EXERCISE AIM:
Among the entries below, please repeat exactly and only the lines from the line containing "Write part 2" to the line containing "board('baseboard_pantry', (XP-BT, XP, 4.735, 4.80+BT, 0, BH))", both lines included.

[Start INPUT RECORDS]

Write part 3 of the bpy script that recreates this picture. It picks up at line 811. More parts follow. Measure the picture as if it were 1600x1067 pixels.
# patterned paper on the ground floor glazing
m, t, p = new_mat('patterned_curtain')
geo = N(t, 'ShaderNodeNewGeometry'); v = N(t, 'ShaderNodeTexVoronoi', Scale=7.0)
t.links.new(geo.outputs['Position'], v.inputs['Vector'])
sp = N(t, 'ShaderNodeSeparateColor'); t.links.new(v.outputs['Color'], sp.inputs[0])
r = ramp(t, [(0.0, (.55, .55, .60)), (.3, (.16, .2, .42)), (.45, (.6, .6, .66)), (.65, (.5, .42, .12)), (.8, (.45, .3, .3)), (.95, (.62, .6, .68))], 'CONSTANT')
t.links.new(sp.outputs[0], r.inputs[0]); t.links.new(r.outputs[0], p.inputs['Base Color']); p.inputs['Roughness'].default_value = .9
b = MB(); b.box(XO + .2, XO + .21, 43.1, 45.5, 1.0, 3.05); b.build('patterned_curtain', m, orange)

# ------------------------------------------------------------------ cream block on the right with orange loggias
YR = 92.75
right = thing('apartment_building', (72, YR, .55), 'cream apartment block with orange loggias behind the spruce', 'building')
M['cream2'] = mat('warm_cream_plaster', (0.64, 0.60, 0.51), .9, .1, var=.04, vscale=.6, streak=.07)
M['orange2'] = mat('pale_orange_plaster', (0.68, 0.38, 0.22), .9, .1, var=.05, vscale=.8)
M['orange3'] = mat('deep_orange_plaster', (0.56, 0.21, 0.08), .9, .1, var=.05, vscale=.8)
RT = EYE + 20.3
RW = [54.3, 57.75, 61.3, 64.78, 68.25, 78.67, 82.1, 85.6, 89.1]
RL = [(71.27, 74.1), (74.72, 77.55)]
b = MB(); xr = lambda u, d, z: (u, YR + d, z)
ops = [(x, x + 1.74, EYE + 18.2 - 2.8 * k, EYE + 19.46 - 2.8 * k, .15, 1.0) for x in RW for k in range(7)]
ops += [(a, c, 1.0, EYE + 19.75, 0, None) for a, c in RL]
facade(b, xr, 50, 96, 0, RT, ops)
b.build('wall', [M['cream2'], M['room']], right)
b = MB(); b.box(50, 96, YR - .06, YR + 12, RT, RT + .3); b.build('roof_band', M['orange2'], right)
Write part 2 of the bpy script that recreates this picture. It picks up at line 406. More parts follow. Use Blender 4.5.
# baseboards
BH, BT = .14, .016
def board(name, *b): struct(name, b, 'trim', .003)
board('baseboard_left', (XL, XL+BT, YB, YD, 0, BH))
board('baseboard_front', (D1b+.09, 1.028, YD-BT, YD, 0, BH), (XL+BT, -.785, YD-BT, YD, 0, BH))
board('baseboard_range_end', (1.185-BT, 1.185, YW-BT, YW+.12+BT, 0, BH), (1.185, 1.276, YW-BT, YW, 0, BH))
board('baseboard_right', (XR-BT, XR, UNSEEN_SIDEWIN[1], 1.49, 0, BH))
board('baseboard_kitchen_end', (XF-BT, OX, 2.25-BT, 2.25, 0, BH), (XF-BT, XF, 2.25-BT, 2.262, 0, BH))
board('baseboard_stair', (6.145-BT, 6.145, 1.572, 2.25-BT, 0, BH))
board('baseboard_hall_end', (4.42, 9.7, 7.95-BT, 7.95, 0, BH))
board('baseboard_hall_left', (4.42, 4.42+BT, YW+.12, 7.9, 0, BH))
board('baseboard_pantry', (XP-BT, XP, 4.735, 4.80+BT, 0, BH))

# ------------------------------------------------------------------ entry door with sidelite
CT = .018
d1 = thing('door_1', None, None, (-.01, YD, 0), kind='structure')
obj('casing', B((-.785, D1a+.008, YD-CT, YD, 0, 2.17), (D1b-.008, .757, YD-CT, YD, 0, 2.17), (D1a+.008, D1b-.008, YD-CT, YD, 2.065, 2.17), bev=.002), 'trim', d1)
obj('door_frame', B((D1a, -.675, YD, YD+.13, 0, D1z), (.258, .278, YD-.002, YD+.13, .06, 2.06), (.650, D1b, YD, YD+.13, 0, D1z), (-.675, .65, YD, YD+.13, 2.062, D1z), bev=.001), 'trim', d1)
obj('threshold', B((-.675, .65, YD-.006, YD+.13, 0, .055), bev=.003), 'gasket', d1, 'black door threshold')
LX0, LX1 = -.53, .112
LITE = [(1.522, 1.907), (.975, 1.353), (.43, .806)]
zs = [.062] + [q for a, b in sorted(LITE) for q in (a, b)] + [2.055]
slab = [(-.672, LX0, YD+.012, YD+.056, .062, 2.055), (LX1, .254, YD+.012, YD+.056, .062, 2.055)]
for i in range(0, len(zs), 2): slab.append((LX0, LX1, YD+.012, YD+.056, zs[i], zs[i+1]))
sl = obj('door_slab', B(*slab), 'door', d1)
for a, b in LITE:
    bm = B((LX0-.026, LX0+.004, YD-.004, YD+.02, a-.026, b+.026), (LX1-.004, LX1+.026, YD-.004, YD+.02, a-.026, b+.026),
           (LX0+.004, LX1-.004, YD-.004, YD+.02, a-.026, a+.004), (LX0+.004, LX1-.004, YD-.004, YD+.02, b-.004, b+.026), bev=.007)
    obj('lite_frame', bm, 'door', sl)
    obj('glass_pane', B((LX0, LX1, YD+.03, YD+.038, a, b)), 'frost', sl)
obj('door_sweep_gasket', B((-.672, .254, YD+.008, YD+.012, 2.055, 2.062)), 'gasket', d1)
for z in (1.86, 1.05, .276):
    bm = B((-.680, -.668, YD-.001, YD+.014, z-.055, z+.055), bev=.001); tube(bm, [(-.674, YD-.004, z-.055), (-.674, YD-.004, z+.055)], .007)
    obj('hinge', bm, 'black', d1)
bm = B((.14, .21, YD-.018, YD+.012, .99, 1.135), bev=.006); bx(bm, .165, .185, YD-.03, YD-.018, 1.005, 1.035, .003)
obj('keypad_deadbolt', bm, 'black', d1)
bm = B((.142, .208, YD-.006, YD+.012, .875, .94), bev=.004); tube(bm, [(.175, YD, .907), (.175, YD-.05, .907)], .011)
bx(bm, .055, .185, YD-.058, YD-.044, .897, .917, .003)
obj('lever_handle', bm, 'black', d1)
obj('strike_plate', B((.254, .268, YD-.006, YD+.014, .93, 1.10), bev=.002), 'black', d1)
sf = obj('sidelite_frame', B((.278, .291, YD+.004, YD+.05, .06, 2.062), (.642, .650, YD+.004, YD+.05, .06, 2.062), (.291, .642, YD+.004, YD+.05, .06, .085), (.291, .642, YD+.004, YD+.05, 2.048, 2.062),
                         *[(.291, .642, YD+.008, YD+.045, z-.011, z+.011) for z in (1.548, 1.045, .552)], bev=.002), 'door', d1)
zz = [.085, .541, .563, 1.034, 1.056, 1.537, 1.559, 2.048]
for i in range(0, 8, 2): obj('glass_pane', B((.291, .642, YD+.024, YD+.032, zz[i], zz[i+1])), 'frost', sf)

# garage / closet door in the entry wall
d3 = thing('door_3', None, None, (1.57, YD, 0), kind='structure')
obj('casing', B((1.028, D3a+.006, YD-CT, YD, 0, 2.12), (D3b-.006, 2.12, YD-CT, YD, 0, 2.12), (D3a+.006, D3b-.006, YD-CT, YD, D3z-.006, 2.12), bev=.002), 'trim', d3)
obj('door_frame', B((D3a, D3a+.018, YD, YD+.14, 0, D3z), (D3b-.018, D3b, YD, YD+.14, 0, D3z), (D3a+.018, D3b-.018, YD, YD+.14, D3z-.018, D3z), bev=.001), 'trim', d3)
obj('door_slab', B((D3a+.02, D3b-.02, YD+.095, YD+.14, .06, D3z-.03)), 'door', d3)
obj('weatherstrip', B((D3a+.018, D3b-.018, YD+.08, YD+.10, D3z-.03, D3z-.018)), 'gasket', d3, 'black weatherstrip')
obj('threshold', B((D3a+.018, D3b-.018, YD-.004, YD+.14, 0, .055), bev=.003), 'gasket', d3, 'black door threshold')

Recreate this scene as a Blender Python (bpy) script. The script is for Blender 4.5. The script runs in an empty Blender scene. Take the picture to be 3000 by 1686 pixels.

[End INPUT RECORDS]

EXPECTED ANSWER:
Write part 2 of the bpy script that recreates this picture. It picks up at line 406. More parts follow. Use Blender 4.5.
# baseboards
BH, BT = .14, .016
def board(name, *b): struct(name, b, 'trim', .003)
board('baseboard_left', (XL, XL+BT, YB, YD, 0, BH))
board('baseboard_front', (D1b+.09, 1.028, YD-BT, YD, 0, BH), (XL+BT, -.785, YD-BT, YD, 0, BH))
board('baseboard_range_end', (1.185-BT, 1.185, YW-BT, YW+.12+BT, 0, BH), (1.185, 1.276, YW-BT, YW, 0, BH))
board('baseboard_right', (XR-BT, XR, UNSEEN_SIDEWIN[1], 1.49, 0, BH))
board('baseboard_kitchen_end', (XF-BT, OX, 2.25-BT, 2.25, 0, BH), (XF-BT, XF, 2.25-BT, 2.262, 0, BH))
board('baseboard_stair', (6.145-BT, 6.145, 1.572, 2.25-BT, 0, BH))
board('baseboard_hall_end', (4.42, 9.7, 7.95-BT, 7.95, 0, BH))
board('baseboard_hall_left', (4.42, 4.42+BT, YW+.12, 7.9, 0, BH))
board('baseboard_pantry', (XP-BT, XP, 4.735, 4.80+BT, 0, BH))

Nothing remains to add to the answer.